[3D scene scripts]

-- Begin --

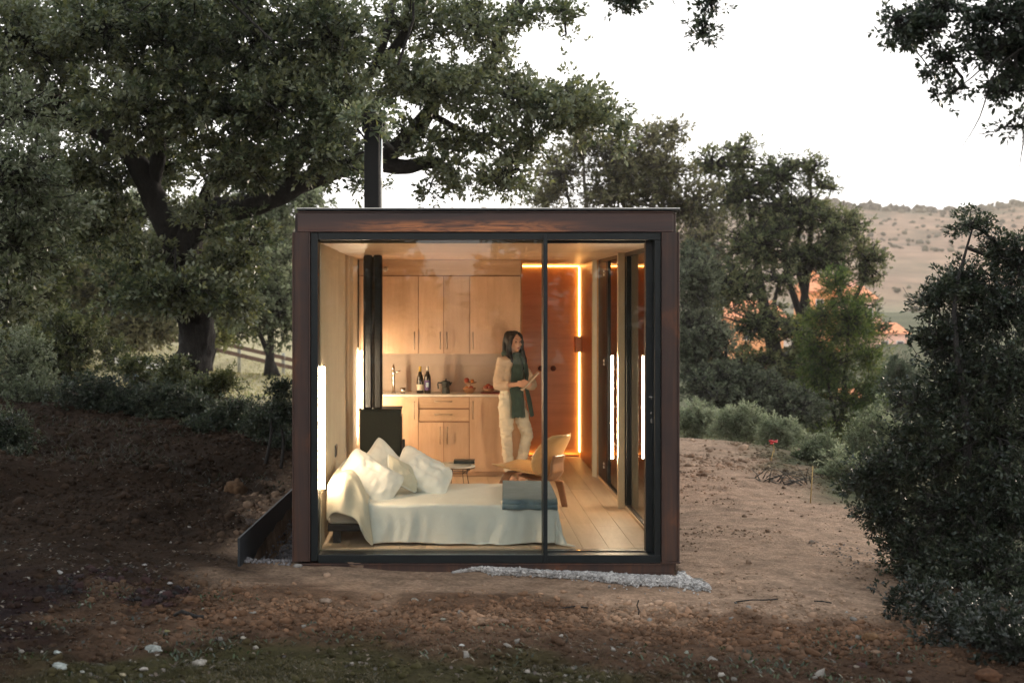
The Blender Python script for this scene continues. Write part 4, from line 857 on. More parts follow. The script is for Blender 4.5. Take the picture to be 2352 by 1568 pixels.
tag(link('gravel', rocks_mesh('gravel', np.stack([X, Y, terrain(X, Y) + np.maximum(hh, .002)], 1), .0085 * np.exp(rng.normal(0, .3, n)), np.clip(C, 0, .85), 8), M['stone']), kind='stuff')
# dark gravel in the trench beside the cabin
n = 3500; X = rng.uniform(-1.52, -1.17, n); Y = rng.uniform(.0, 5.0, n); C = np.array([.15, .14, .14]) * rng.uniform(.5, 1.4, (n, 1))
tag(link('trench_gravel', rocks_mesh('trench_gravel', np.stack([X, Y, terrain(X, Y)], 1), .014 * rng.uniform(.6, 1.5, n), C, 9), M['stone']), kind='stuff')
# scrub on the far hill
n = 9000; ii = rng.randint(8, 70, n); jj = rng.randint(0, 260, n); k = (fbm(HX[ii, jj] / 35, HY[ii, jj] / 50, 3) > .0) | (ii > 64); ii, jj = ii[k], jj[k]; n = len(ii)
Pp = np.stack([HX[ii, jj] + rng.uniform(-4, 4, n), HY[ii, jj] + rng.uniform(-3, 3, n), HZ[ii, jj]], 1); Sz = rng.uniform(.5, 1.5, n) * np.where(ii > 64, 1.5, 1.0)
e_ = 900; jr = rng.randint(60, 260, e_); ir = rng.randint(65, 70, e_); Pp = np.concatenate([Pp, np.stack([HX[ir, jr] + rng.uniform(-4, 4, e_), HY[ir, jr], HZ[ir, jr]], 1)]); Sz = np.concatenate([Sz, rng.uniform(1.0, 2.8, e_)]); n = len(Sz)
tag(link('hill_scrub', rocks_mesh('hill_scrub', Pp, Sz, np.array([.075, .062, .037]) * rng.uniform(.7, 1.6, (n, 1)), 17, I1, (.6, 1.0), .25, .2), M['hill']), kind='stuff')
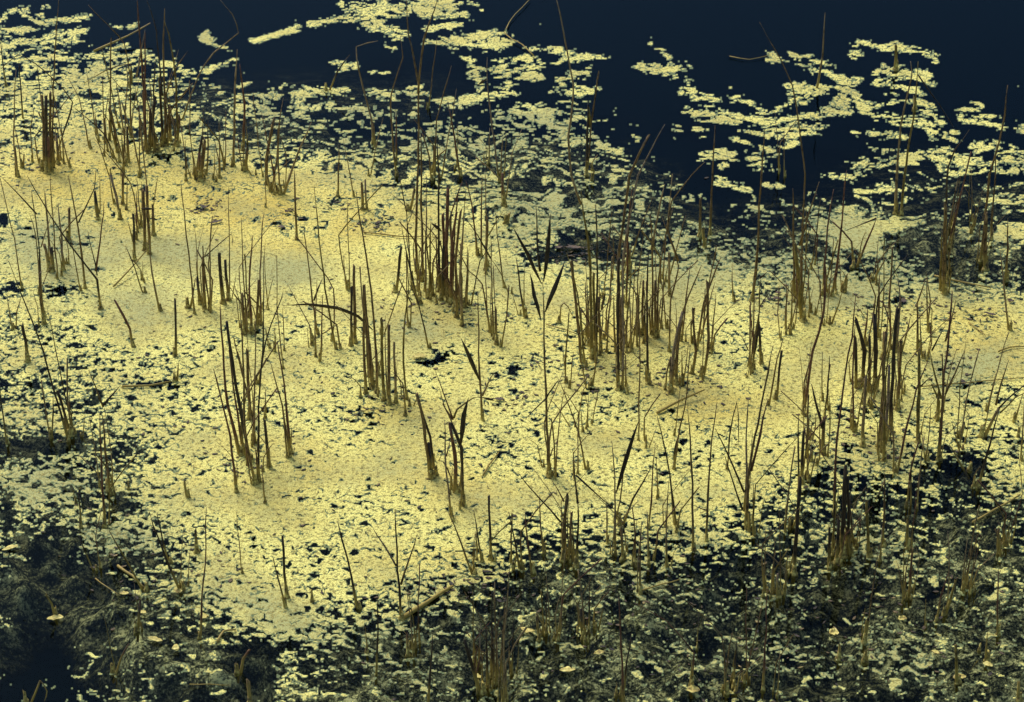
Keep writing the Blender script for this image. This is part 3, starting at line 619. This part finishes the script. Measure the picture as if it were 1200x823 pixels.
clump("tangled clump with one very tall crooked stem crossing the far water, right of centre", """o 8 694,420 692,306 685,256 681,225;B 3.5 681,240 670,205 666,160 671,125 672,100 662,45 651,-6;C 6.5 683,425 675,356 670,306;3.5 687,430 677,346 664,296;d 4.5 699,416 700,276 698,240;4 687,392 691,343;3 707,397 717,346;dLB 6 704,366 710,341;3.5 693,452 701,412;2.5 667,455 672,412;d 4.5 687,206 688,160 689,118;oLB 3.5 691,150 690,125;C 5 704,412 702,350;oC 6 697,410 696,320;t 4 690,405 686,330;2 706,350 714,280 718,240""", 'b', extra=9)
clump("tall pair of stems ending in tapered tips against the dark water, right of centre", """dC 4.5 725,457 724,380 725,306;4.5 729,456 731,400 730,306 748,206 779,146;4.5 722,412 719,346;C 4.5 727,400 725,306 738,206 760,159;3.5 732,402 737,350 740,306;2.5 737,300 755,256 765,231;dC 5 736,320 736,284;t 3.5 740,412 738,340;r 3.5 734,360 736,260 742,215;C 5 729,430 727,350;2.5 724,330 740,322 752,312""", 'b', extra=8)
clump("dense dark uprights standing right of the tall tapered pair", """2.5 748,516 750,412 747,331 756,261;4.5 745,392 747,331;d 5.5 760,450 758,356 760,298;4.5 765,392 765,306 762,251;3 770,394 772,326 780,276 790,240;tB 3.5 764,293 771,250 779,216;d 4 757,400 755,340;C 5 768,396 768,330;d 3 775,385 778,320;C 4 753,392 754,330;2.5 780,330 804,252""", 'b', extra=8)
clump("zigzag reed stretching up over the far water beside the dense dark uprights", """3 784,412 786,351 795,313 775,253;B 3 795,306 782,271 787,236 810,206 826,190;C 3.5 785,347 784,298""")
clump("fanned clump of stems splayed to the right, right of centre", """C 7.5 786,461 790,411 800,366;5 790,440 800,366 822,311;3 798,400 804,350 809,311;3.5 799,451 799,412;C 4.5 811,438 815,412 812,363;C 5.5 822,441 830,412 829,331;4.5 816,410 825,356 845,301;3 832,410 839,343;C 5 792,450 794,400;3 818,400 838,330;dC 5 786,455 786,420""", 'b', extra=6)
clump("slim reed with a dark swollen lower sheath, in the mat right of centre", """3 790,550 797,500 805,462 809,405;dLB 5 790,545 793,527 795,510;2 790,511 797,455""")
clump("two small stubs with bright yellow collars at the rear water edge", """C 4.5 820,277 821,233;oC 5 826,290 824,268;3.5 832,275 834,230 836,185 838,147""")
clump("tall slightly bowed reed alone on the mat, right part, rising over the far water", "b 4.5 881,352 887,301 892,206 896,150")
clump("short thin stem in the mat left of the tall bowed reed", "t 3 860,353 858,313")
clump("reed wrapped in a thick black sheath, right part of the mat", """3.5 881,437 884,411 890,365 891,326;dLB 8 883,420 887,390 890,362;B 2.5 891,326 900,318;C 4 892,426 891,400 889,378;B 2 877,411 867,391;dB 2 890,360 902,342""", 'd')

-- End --

Work to complete: Quote every record above exactly, omitting any pictures they contain.

Expected answer:
The Blender Python script for this scene continues. Write part 4, from line 857 on. More parts follow. The script is for Blender 4.5. Take the picture to be 2352 by 1568 pixels.
tag(link('gravel', rocks_mesh('gravel', np.stack([X, Y, terrain(X, Y) + np.maximum(hh, .002)], 1), .0085 * np.exp(rng.normal(0, .3, n)), np.clip(C, 0, .85), 8), M['stone']), kind='stuff')
# dark gravel in the trench beside the cabin
n = 3500; X = rng.uniform(-1.52, -1.17, n); Y = rng.uniform(.0, 5.0, n); C = np.array([.15, .14, .14]) * rng.uniform(.5, 1.4, (n, 1))
tag(link('trench_gravel', rocks_mesh('trench_gravel', np.stack([X, Y, terrain(X, Y)], 1), .014 * rng.uniform(.6, 1.5, n), C, 9), M['stone']), kind='stuff')
# scrub on the far hill
n = 9000; ii = rng.randint(8, 70, n); jj = rng.randint(0, 260, n); k = (fbm(HX[ii, jj] / 35, HY[ii, jj] / 50, 3) > .0) | (ii > 64); ii, jj = ii[k], jj[k]; n = len(ii)
Pp = np.stack([HX[ii, jj] + rng.uniform(-4, 4, n), HY[ii, jj] + rng.uniform(-3, 3, n), HZ[ii, jj]], 1); Sz = rng.uniform(.5, 1.5, n) * np.where(ii > 64, 1.5, 1.0)
e_ = 900; jr = rng.randint(60, 260, e_); ir = rng.randint(65, 70, e_); Pp = np.concatenate([Pp, np.stack([HX[ir, jr] + rng.uniform(-4, 4, e_), HY[ir, jr], HZ[ir, jr]], 1)]); Sz = np.concatenate([Sz, rng.uniform(1.0, 2.8, e_)]); n = len(Sz)
tag(link('hill_scrub', rocks_mesh('hill_scrub', Pp, Sz, np.array([.075, .062, .037]) * rng.uniform(.7, 1.6, (n, 1)), 17, I1, (.6, 1.0), .25, .2), M['hill']), kind='stuff')
Keep writing the Blender script for this image. This is part 3, starting at line 619. This part finishes the script. Measure the picture as if it were 1200x823 pixels.
clump("tangled clump with one very tall crooked stem crossing the far water, right of centre", """o 8 694,420 692,306 685,256 681,225;B 3.5 681,240 670,205 666,160 671,125 672,100 662,45 651,-6;C 6.5 683,425 675,356 670,306;3.5 687,430 677,346 664,296;d 4.5 699,416 700,276 698,240;4 687,392 691,343;3 707,397 717,346;dLB 6 704,366 710,341;3.5 693,452 701,412;2.5 667,455 672,412;d 4.5 687,206 688,160 689,118;oLB 3.5 691,150 690,125;C 5 704,412 702,350;oC 6 697,410 696,320;t 4 690,405 686,330;2 706,350 714,280 718,240""", 'b', extra=9)
clump("tall pair of stems ending in tapered tips against the dark water, right of centre", """dC 4.5 725,457 724,380 725,306;4.5 729,456 731,400 730,306 748,206 779,146;4.5 722,412 719,346;C 4.5 727,400 725,306 738,206 760,159;3.5 732,402 737,350 740,306;2.5 737,300 755,256 765,231;dC 5 736,320 736,284;t 3.5 740,412 738,340;r 3.5 734,360 736,260 742,215;C 5 729,430 727,350;2.5 724,330 740,322 752,312""", 'b', extra=8)
clump("dense dark uprights standing right of the tall tapered pair", """2.5 748,516 750,412 747,331 756,261;4.5 745,392 747,331;d 5.5 760,450 758,356 760,298;4.5 765,392 765,306 762,251;3 770,394 772,326 780,276 790,240;tB 3.5 764,293 771,250 779,216;d 4 757,400 755,340;C 5 768,396 768,330;d 3 775,385 778,320;C 4 753,392 754,330;2.5 780,330 804,252""", 'b', extra=8)
clump("zigzag reed stretching up over the far water beside the dense dark uprights", """3 784,412 786,351 795,313 775,253;B 3 795,306 782,271 787,236 810,206 826,190;C 3.5 785,347 784,298""")
clump("fanned clump of stems splayed to the right, right of centre", """C 7.5 786,461 790,411 800,366;5 790,440 800,366 822,311;3 798,400 804,350 809,311;3.5 799,451 799,412;C 4.5 811,438 815,412 812,363;C 5.5 822,441 830,412 829,331;4.5 816,410 825,356 845,301;3 832,410 839,343;C 5 792,450 794,400;3 818,400 838,330;dC 5 786,455 786,420""", 'b', extra=6)
clump("slim reed with a dark swollen lower sheath, in the mat right of centre", """3 790,550 797,500 805,462 809,405;dLB 5 790,545 793,527 795,510;2 790,511 797,455""")
clump("two small stubs with bright yellow collars at the rear water edge", """C 4.5 820,277 821,233;oC 5 826,290 824,268;3.5 832,275 834,230 836,185 838,147""")
clump("tall slightly bowed reed alone on the mat, right part, rising over the far water", "b 4.5 881,352 887,301 892,206 896,150")
clump("short thin stem in the mat left of the tall bowed reed", "t 3 860,353 858,313")
clump("reed wrapped in a thick black sheath, right part of the mat", """3.5 881,437 884,411 890,365 891,326;dLB 8 883,420 887,390 890,362;B 2.5 891,326 900,318;C 4 892,426 891,400 889,378;B 2 877,411 867,391;dB 2 890,360 902,342""", 'd')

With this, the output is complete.